**Aim:** Write out, exactly as given, every line from the one holding "bm = grid(lambda" to the one holding "M['mortar'], smooth=True, kind='structure')", including both.

────────

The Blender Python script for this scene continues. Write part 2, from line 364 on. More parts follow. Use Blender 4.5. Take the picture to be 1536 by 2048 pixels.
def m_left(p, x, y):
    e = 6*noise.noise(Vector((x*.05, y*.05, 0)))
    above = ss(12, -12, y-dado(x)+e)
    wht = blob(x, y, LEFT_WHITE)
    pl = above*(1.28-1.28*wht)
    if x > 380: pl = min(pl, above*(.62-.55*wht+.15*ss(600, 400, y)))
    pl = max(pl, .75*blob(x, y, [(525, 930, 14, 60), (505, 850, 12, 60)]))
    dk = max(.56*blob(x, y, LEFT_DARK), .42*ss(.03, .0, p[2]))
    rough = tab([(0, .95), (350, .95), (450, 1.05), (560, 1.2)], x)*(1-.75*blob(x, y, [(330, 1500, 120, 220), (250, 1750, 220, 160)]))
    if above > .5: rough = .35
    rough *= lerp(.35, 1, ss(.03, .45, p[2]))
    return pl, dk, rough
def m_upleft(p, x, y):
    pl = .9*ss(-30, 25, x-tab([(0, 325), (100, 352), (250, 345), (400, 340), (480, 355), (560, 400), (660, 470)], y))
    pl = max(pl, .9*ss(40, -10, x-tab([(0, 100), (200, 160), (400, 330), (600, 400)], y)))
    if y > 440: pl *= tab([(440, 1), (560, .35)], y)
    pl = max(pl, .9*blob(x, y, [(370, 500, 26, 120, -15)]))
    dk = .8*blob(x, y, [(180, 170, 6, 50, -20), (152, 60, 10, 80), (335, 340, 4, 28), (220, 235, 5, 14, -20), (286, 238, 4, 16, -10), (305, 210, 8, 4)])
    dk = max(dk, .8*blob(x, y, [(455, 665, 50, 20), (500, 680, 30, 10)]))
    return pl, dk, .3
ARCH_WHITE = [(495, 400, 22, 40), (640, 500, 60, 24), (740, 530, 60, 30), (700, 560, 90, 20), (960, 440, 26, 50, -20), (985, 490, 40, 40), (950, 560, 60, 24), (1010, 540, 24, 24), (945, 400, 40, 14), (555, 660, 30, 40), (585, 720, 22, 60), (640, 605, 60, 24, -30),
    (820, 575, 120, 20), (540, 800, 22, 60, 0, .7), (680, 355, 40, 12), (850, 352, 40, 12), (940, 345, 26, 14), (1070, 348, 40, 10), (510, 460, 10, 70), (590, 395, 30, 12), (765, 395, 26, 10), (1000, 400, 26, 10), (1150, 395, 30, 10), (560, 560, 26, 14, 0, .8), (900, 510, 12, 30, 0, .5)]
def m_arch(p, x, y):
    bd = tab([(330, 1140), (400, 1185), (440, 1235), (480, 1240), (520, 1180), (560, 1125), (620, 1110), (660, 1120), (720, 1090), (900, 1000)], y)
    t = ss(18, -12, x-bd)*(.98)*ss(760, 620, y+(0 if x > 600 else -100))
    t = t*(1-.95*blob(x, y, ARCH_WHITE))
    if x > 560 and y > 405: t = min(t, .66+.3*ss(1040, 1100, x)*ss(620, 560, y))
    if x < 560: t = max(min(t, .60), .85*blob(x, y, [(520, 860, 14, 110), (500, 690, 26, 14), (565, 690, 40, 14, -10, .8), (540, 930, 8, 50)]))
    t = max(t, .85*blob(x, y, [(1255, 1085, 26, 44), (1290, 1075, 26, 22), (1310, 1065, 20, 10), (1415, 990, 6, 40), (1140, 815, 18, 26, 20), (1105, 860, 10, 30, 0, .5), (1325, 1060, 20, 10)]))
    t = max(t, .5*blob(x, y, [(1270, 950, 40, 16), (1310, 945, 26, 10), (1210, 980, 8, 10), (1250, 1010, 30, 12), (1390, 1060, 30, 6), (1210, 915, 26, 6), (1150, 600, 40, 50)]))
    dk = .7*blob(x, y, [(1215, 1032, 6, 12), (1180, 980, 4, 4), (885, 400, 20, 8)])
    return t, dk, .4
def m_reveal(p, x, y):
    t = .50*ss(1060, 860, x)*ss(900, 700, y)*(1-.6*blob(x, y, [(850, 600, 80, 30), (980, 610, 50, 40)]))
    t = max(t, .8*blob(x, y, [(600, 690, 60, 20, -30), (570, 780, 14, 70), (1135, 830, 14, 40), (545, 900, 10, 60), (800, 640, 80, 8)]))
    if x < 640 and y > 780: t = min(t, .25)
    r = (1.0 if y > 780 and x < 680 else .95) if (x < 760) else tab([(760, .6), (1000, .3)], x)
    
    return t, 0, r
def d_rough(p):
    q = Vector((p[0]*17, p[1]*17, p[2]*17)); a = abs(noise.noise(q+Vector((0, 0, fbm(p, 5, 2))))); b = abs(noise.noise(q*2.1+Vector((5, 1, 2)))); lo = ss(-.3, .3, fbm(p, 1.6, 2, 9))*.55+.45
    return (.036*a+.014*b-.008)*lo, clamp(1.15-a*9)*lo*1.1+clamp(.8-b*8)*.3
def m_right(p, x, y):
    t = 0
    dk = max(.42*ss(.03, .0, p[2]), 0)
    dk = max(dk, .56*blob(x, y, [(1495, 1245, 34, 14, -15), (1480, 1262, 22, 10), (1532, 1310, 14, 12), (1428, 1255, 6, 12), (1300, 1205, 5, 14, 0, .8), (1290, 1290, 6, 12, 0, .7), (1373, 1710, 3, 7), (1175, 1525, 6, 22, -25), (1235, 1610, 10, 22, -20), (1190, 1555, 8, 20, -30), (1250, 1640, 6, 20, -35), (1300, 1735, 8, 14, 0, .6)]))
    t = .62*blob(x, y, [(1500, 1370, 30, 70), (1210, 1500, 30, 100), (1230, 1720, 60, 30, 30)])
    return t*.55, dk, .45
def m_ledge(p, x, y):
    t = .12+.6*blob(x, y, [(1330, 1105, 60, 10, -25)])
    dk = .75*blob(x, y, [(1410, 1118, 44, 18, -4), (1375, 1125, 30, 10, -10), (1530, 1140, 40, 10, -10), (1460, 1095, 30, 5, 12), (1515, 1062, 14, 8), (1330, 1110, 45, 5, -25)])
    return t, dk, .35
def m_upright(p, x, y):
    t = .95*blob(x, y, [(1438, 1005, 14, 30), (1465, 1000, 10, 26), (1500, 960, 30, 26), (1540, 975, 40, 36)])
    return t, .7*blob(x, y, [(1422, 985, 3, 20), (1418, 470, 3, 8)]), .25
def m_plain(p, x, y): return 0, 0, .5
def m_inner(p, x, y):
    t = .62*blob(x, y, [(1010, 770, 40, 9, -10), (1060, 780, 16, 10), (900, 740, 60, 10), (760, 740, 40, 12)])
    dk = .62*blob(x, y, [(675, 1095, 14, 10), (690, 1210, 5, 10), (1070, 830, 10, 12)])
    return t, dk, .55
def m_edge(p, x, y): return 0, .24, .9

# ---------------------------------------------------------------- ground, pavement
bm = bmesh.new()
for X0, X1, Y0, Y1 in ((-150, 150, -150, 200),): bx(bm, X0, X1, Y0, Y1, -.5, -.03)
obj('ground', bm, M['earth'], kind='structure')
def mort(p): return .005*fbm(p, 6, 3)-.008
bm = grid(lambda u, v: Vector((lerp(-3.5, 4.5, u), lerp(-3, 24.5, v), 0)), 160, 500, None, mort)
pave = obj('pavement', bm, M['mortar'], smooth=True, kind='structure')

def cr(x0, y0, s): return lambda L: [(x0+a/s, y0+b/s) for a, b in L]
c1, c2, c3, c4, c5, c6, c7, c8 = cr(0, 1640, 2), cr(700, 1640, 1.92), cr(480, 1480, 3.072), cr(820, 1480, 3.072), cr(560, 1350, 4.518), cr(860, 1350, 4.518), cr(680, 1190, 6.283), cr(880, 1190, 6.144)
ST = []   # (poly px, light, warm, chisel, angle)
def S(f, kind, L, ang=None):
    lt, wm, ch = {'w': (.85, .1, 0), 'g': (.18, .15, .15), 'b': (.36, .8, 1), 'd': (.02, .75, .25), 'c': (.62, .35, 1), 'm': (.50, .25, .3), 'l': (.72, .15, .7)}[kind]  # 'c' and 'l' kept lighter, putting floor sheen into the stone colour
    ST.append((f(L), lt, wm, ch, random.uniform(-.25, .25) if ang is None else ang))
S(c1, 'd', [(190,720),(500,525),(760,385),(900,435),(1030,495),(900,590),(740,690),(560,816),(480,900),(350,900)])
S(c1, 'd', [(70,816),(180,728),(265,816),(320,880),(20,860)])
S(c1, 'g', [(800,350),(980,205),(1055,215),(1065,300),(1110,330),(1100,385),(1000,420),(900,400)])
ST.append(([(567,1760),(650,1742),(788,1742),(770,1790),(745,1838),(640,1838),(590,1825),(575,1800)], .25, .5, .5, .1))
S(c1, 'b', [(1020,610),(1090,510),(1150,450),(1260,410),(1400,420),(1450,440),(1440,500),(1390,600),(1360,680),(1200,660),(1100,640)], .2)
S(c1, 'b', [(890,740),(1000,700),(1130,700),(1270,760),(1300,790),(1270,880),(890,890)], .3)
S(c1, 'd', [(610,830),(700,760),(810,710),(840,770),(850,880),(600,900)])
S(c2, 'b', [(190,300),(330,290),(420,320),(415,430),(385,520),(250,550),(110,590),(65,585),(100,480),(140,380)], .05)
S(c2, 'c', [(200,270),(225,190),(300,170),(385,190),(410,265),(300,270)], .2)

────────

**Exercise response:**
bm = grid(lambda u, v: Vector((lerp(-3.5, 4.5, u), lerp(-3, 24.5, v), 0)), 160, 500, None, mort)
pave = obj('pavement', bm, M['mortar'], smooth=True, kind='structure')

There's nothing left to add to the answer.